I admit it. I watched professional wrestling as a kid.
So when Parshat Vayishlach comes around, I can’t help thinking of the first real “main event” in history — and this one wasn’t choreographed.
The Torah gives us the play-by-play:
“And Yaakov was
left alone; and a man wrestled with him until the break of dawn.
When he saw that he could not prevail, he struck the hollow of Yaakov’s thigh…
The man said, ‘Let me go, for the day breaks.’
Yaakov said, ‘I will not let you go unless you bless me.’
The opponent said, ‘What is your name?’
He said, ‘Yaakov.’
The man said, ‘Your name shall no longer be Yaakov but Yisrael, for you have
struggled with God and with man - and prevailed.’” (Bereishit 32:25–29)
Most commentators debate the identity of the mysterious opponent. I want to look at something else: the nature of the struggle and the surprising truth that the struggle itself becomes the blessing.
Rabbi Joseph Soloveitchik asks a simple question: Why did Yaakov fight at all? Yaakov was no fighter. He was yosheiv ohalim, the quiet student, the man of the tent. Eisav was the hunter, the warrior. What was Yaakov doing in a wrestling match he seemed destined to lose?
The Rav explains that Yaakov was not displaying koach - physical strength. He was displaying gevurah - spiritual heroism. Gevurah begins where logic ends. It’s what happens when a person believes in something so deeply that retreat is no longer an option. A hero in the Torah is not defined by the battles he wins but by the values he refuses to surrender. Heroism is passion, conviction, purpose - even when the odds are against you. That is why Yaakov fights.
Yaakov’s fight foreshadows
three dimensions of the Jewish struggle. The Torah uses the word va’yeiaveik. It
comes from three related ideas and together they outline the story of Jewish
history.
- Avak - dust. Like dust in
the wind, we have been scattered again and again.
- Avak - to wrestle. We have endured
endless physical battles - threats, attacks, persecutions.
- Va’yechabeik - to
embrace. In modern times, our struggle is not only with enemies but
with the seductive embrace of assimilation, the pull of a world that wants
us to blend in until there is nothing distinct left to protect.
These are the fights of Yaakov. These are the fights of the Jewish people.
Yaakov wrestles the entire night. He emerges limping, injured, forever marked. So, did he win?
The Torah’s answer is yes because victory is not defined by walking away unscathed. Victory is defined by who you become through the struggle. Yaakov receives his new name, Yisrael - the one who struggles and prevails. His wound becomes part of our identity. We remember it every time we avoid the sciatic nerve. It may limit our access to a cut of kosher filet mignon, but the real reminder is not culinary; it’s spiritual.
Our wounds don’t diminish us. Our struggle doesn’t weaken us.
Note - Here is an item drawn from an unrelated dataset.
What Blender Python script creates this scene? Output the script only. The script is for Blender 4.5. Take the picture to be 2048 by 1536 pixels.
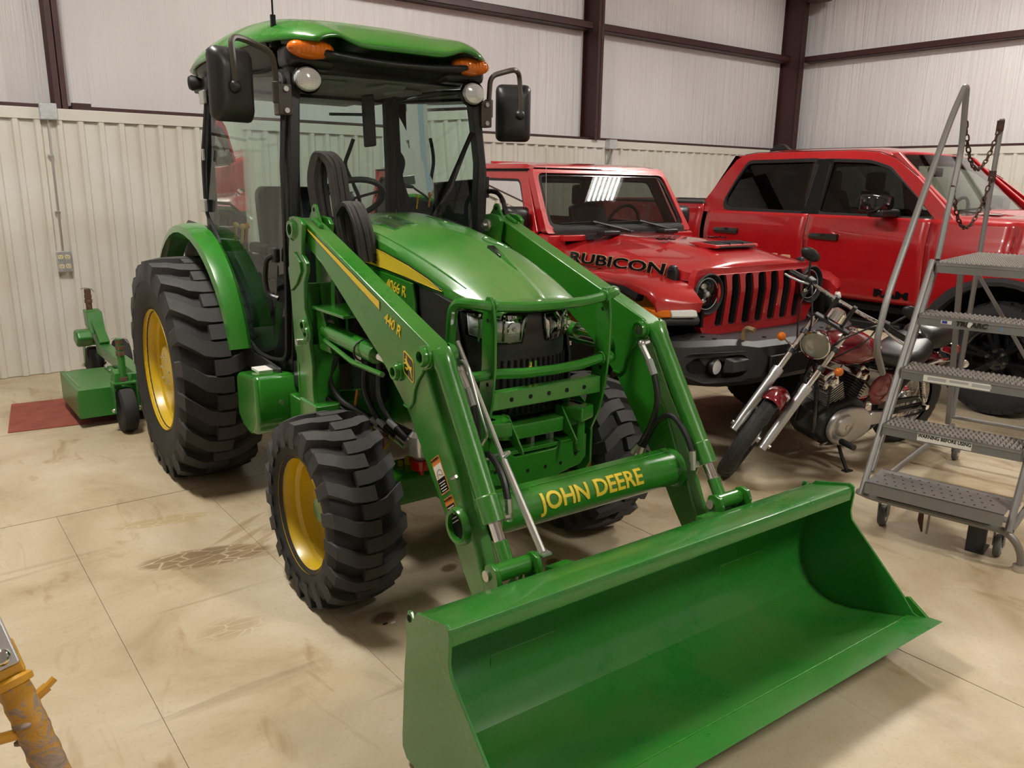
import bpy, bmesh, math, random
from mathutils import Vector, Matrix
from math import pi, sin, cos, radians as rad
random.seed(7)
SC = bpy.context.scene
COL = SC.collection
for _o in list(bpy.data.objects): bpy.data.objects.remove(_o)

# ------------------------------------------------------------------ camera
F_PX, YAW, PITCH, ROLL, CAM_H = 1613.0, .6554, .244, .0141, 1.7025
_fw = Vector((sin(YAW)*cos(PITCH), cos(YAW)*cos(PITCH), -sin(PITCH)))
_rt = Vector((cos(YAW), -sin(YAW), 0)); _up = _rt.cross(_fw)
_r2 = _rt*cos(ROLL) + _up*sin(ROLL); _u2 = _up*cos(ROLL) - _rt*sin(ROLL)
_cd = bpy.data.cameras.new('camera'); _cam = bpy.data.objects.new('camera', _cd); COL.objects.link(_cam)
_cam.matrix_world = Matrix(((_r2.x, _u2.x, -_fw.x, 0), (_r2.y, _u2.y, -_fw.y, 0), (_r2.z, _u2.z, -_fw.z, CAM_H), (0, 0, 0, 1)))
_cd.sensor_width = 36; _cd.lens = F_PX/2048*36; _cd.clip_start = .05
SC.camera = _cam

# ------------------------------------------------------------------ world, exposure, lamp layout
_w = bpy.data.worlds.new('world'); SC.world = _w; _w.use_nodes = True
_w.node_tree.nodes['Background'].inputs[0].default_value = (.9, .95, 1, 1)
_w.node_tree.nodes['Background'].inputs[1].default_value = .25
SC.view_settings.view_transform = 'Standard'
SC.view_settings.look = 'None'
SC.view_settings.gamma = 1
SC.view_settings.use_curve_mapping = False
SC.view_settings.exposure = 0.5
SC.cycles.max_bounces = 8
SC.cycles.transparent_max_bounces = 16
SC.cycles.use_denoising = True
SC.cycles.sample_clamp_indirect = 6
LAMP_POS = [(.3, 4.1, 5.0), (7.9, 3.4, 5.0), (3.2, -2.2, 5.0)]
LAMP_EMIT = 185.0

# ------------------------------------------------------------------ node helpers
def new_mat(name):
    m = bpy.data.materials.new(name); m.use_nodes = True
    nt = m.node_tree; b = nt.nodes['Principled BSDF']
    return m, nt, b
def nd(nt, t, **kw):
    n = nt.nodes.new(t)
    for k, v in kw.items():
        if k in n.inputs: n.inputs[k].default_value = v
        else: setattr(n, k, v)
    return n
def lk(nt, a, ai, b, bi): nt.links.new(a.outputs[ai], b.inputs[bi])
def setin(b, **kw):
    for k, v in kw.items(): b.inputs[k.replace('_', ' ')].default_value = v
def ramp(nt, src, so, stops):
    r = nt.nodes.new('ShaderNodeValToRGB'); e = r.color_ramp.elements
    while len(e) < len(stops): e.new(.5)
    for i, (p, c) in enumerate(stops):
        e[i].position = p; e[i].color = c if len(c) == 4 else (*c, 1)
    nt.links.new(src.outputs[so], r.inputs[0]); return r
def g1(v): return (v, v, v, 1)
def lin(r, g, b):
    f = lambda c: (c/255/12.92) if c/255 <= .04045 else ((c/255+.055)/1.055)**2.4
    return (f(r), f(g), f(b), 1)
MATS = {}
def paint(name, col, rough=.3, metal=0, coat=0, coat_rough=.08, dust=0, dust_col=(.45, .4, .3, 1), scale=3, spec=.5, bump=0, bscale=200, vary=0):
    if name in MATS: return MATS[name]
    m, nt, b = new_mat(name); setin(b, Base_Color=col, Roughness=rough, Metallic=metal, Coat_Weight=coat, Coat_Roughness=coat_rough, Specular_IOR_Level=spec)
    if dust or vary or bump:
        tc = nd(nt, 'ShaderNodeTexCoord')
    if dust:
        n = nd(nt, 'ShaderNodeTexNoise', Scale=scale, Detail=6, Roughness=.65); lk(nt, tc, 'Object', n, 'Vector')
        ge = nd(nt, 'ShaderNodeNewGeometry'); sx = nd(nt, 'ShaderNodeSeparateXYZ'); lk(nt, ge, 'Normal', sx, 0)
        up = nd(nt, 'ShaderNodeMapRange'); up.inputs[1].default_value = .05; up.inputs[2].default_value = 1; lk(nt, sx, 2, up, 0)
        r = ramp(nt, n, 0, [(.38, g1(0)), (.72, g1(1))])
        mu = nd(nt, 'ShaderNodeMath', operation='MULTIPLY'); lk(nt, r, 0, mu, 0); lk(nt, up, 0, mu, 1)
        mu2 = nd(nt, 'ShaderNodeMath', operation='MULTIPLY'); lk(nt, mu, 0, mu2, 0); mu2.inputs[1].default_value = dust
        mx = nd(nt, 'ShaderNodeMixRGB'); lk(nt, mu2, 0, mx, 0); mx.inputs[1].default_value = col; mx.inputs[2].default_value = dust_col
        lk(nt, mx, 0, b, 'Base Color')
        rr = nd(nt, 'ShaderNodeMapRange'); lk(nt, mu2, 0, rr, 0); rr.inputs[3].default_value = rough; rr.inputs[4].default_value = min(1, rough+.45); lk(nt, rr, 0, b, 'Roughness')
    if vary:
        n = nd(nt, 'ShaderNodeTexNoise', Scale=scale, Detail=5); lk(nt, tc, 'Object', n, 'Vector')
        a = tuple(c*(1-vary) for c in col[:3])+(1,); z = tuple(min(1, c*(1+vary)) for c in col[:3])+(1,)
        r = ramp(nt, n, 0, [(.3, a), (.7, z)]); lk(nt, r, 0, b, 'Base Color')
    if bump:
        n = nd(nt, 'ShaderNodeTexNoise', Scale=bscale, Detail=3); lk(nt, tc, 'Object', n, 'Vector')
        bp = nd(nt, 'ShaderNodeBump', Strength=bump, Distance=.002); lk(nt, n, 0, bp, 'Height'); lk(nt, bp, 0, b, 'Normal')
    MATS[name] = m; return m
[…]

Our struggle is part of our blessing.
Last night, I met Effi Eitam, an IDF brigadier general, former leader of the National Religious Party, and like so many others, a man with an October 7th story. When the attacks began, he put on his uniform, got in his car, and drove toward the danger. He found himself face-to-face with a Hamas terrorist and fought. He spoke with pain about two sons wounded in Gaza. He spoke with pride about his grandson in officer training. He spoke with humor about the young soldier — barely older than his grandson — who informed the 72-year-old general that he, the rookie, was now in command. And he spoke with absolute confidence that Am Yisrael will prevail.
Looking at that man, a Yom Kippur War hero who is still fighting, it is impossible not to think of Yaakov: fighting, unbroken, and blessed.
In 1964, Rabbi Soloveitchik wrote his landmark essay Confrontation. He argued that Jewish sacredness requires boundaries, that identity demands clarity, and that not every embrace is holy. Our uniqueness means we cannot dissolve ourselves into the identities or the theologies of others. Struggle does not endanger who we are. Struggle defines who we are.
Today, we face our own confrontation - enemies on the outside, confusion on the inside, a world that too often misunderstands or misrepresents us. Some shrink back. Some despair. And yet so many have stepped into the ring with courage, with conviction, with faith. We may never have the numbers of our enemies, but we have something far stronger: the truth of our story, the strength of our people, and the God Who promised us that struggle leads to blessing.
If we remain engaged in the struggle, we will prevail. Rabbi Jonathan Sacks wrote, “If we know who we are, we need fear neither the hostility of the nations nor their friendship. For we are strong enough to fight for our safety and for our values.” That is the legacy of Yaakov. That is the name Yisrael. That is the message of our generation. We struggle, and we prevail. We are wounded, and we walk forward anyway. We enter the ring again and again because that is who we are.